* Start *

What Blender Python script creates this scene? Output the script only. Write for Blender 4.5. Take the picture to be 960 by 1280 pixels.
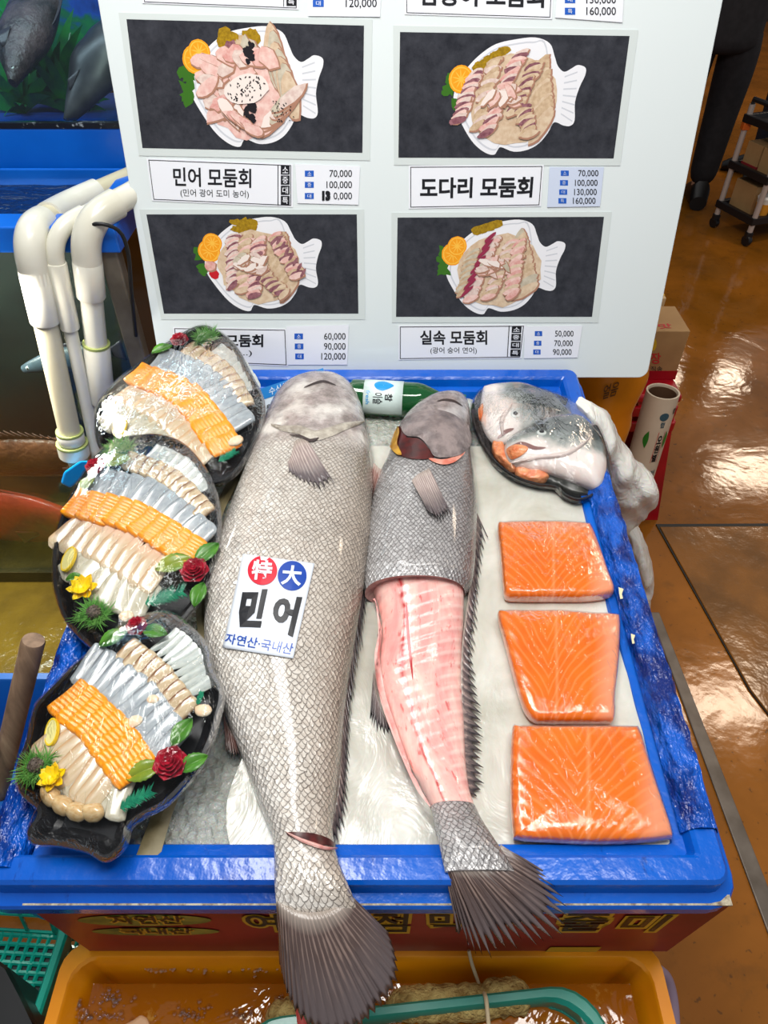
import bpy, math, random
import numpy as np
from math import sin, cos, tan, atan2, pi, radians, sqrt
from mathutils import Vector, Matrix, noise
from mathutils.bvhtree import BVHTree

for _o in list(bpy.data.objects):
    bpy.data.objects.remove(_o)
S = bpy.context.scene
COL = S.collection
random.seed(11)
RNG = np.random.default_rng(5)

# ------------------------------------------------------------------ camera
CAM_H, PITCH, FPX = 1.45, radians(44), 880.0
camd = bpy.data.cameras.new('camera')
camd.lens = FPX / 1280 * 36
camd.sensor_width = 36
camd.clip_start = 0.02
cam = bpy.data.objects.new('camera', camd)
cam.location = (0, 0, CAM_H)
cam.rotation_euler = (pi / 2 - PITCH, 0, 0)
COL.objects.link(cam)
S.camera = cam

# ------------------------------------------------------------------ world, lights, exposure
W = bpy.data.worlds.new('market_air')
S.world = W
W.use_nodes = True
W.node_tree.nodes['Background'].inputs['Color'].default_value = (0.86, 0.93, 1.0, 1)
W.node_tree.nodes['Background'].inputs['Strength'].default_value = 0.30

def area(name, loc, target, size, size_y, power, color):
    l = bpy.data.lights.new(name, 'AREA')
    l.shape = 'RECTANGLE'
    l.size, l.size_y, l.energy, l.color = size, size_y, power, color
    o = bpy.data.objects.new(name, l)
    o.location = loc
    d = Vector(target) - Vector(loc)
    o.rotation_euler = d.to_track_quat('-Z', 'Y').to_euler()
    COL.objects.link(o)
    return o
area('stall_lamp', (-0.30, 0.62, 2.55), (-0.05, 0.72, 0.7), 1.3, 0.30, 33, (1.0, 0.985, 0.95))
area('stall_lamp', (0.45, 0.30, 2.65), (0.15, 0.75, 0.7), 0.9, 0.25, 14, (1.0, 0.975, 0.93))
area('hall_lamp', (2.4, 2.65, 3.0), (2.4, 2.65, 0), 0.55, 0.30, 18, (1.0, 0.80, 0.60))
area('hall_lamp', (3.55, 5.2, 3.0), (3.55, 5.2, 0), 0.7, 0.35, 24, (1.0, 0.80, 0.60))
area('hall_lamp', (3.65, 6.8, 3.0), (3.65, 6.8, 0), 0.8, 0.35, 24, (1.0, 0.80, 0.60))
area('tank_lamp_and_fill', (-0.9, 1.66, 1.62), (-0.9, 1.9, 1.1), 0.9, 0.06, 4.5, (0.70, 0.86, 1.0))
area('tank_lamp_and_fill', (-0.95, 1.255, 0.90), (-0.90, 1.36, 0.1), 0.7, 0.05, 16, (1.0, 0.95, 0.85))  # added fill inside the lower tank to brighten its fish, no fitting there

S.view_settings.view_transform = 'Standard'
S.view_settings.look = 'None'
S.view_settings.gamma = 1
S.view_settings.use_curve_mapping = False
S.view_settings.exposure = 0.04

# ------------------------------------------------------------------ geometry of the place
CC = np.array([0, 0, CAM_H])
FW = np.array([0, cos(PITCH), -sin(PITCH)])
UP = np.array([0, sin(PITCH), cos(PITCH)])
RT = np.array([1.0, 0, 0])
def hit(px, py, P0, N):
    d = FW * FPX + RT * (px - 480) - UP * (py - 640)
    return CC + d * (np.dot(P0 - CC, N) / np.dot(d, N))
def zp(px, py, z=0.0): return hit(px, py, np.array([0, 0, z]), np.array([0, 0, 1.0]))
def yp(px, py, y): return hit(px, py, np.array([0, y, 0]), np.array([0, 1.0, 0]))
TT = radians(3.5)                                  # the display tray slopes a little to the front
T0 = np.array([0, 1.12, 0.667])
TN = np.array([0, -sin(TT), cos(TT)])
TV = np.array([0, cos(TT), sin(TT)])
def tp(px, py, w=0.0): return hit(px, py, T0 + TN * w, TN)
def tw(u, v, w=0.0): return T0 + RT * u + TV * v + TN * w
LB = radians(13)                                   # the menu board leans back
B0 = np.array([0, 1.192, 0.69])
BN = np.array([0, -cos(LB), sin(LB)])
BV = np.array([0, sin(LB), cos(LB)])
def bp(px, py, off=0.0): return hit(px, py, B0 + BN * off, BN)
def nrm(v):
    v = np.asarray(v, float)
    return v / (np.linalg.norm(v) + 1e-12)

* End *

### Your task
Copy the listing exactly. Any image in it stays out of the copy.

### Full solution
What Blender Python script creates this scene? Output the script only. Write for Blender 4.5. Take the picture to be 960 by 1280 pixels.
import bpy, math, random
import numpy as np
from math import sin, cos, tan, atan2, pi, radians, sqrt
from mathutils import Vector, Matrix, noise
from mathutils.bvhtree import BVHTree

for _o in list(bpy.data.objects):
    bpy.data.objects.remove(_o)
S = bpy.context.scene
COL = S.collection
random.seed(11)
RNG = np.random.default_rng(5)

# ------------------------------------------------------------------ camera
CAM_H, PITCH, FPX = 1.45, radians(44), 880.0
camd = bpy.data.cameras.new('camera')
camd.lens = FPX / 1280 * 36
camd.sensor_width = 36
camd.clip_start = 0.02
cam = bpy.data.objects.new('camera', camd)
cam.location = (0, 0, CAM_H)
cam.rotation_euler = (pi / 2 - PITCH, 0, 0)
COL.objects.link(cam)
S.camera = cam

# ------------------------------------------------------------------ world, lights, exposure
W = bpy.data.worlds.new('market_air')
S.world = W
W.use_nodes = True
W.node_tree.nodes['Background'].inputs['Color'].default_value = (0.86, 0.93, 1.0, 1)
W.node_tree.nodes['Background'].inputs['Strength'].default_value = 0.30

def area(name, loc, target, size, size_y, power, color):
    l = bpy.data.lights.new(name, 'AREA')
    l.shape = 'RECTANGLE'
    l.size, l.size_y, l.energy, l.color = size, size_y, power, color
    o = bpy.data.objects.new(name, l)
    o.location = loc
    d = Vector(target) - Vector(loc)
    o.rotation_euler = d.to_track_quat('-Z', 'Y').to_euler()
    COL.objects.link(o)
    return o
area('stall_lamp', (-0.30, 0.62, 2.55), (-0.05, 0.72, 0.7), 1.3, 0.30, 33, (1.0, 0.985, 0.95))
area('stall_lamp', (0.45, 0.30, 2.65), (0.15, 0.75, 0.7), 0.9, 0.25, 14, (1.0, 0.975, 0.93))
area('hall_lamp', (2.4, 2.65, 3.0), (2.4, 2.65, 0), 0.55, 0.30, 18, (1.0, 0.80, 0.60))
area('hall_lamp', (3.55, 5.2, 3.0), (3.55, 5.2, 0), 0.7, 0.35, 24, (1.0, 0.80, 0.60))
area('hall_lamp', (3.65, 6.8, 3.0), (3.65, 6.8, 0), 0.8, 0.35, 24, (1.0, 0.80, 0.60))
area('tank_lamp_and_fill', (-0.9, 1.66, 1.62), (-0.9, 1.9, 1.1), 0.9, 0.06, 4.5, (0.70, 0.86, 1.0))
area('tank_lamp_and_fill', (-0.95, 1.255, 0.90), (-0.90, 1.36, 0.1), 0.7, 0.05, 16, (1.0, 0.95, 0.85))  # added fill inside the lower tank to brighten its fish, no fitting there

S.view_settings.view_transform = 'Standard'
S.view_settings.look = 'None'
S.view_settings.gamma = 1
S.view_settings.use_curve_mapping = False
S.view_settings.exposure = 0.04

# ------------------------------------------------------------------ geometry of the place
CC = np.array([0, 0, CAM_H])
FW = np.array([0, cos(PITCH), -sin(PITCH)])
UP = np.array([0, sin(PITCH), cos(PITCH)])
RT = np.array([1.0, 0, 0])
def hit(px, py, P0, N):
    d = FW * FPX + RT * (px - 480) - UP * (py - 640)
    return CC + d * (np.dot(P0 - CC, N) / np.dot(d, N))
def zp(px, py, z=0.0): return hit(px, py, np.array([0, 0, z]), np.array([0, 0, 1.0]))
def yp(px, py, y): return hit(px, py, np.array([0, y, 0]), np.array([0, 1.0, 0]))
TT = radians(3.5)                                  # the display tray slopes a little to the front
T0 = np.array([0, 1.12, 0.667])
TN = np.array([0, -sin(TT), cos(TT)])
TV = np.array([0, cos(TT), sin(TT)])
def tp(px, py, w=0.0): return hit(px, py, T0 + TN * w, TN)
def tw(u, v, w=0.0): return T0 + RT * u + TV * v + TN * w
LB = radians(13)                                   # the menu board leans back
B0 = np.array([0, 1.192, 0.69])
BN = np.array([0, -cos(LB), sin(LB)])
BV = np.array([0, sin(LB), cos(LB)])
def bp(px, py, off=0.0): return hit(px, py, B0 + BN * off, BN)
def nrm(v):
    v = np.asarray(v, float)
    return v / (np.linalg.norm(v) + 1e-12)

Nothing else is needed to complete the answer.